A Single-Phase Flow Simulation of Fractured Reservoir Using a Discrete Representation of Fractures

Modelling the fracture network within a reservoir is a complex problem. This is conventionally done using a dual porosity, dual permeability model, but this type of model is not well adapted to the fine description of transfers between matrix and fracture. To obtain such a fine description and at the same time get a better understanding of the simplifications involved in the dual porosity model, a single porosity model must be used. Within this framework, we have developed a methodology for the modelling of an unsteady-state single phase flow in a fractured reservoir. It is composed of two main steps.
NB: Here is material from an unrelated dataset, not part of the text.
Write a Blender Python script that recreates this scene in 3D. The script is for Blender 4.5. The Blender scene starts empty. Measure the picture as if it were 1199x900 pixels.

The first step consists in modelling the fractures and matrix as a heterogeneous system and by gridding them both finely using a finite volume scheme (VF4) and a non structured triangular grid. This scheme provides at the same time a good description of the flow at the interface and is well adapted to the geometry of the medium. Results were compared to those obtained using a finely gridded cartesian single porosity model. It is however clearly impossible to use this approach for full-field simulations because of CPU limitations. To overcome this problem, a new "joint element methodology" was developed. This second step combines the VF4 scheme and a linear (2D) or planar (3D) gridding of the fracture. The matrix remains gridded using triangles. The use of this simplified geometrical description of the fractures allows the application to field-scale complex fracture networks.The full method has been validated by comparison with the fine gridded solution.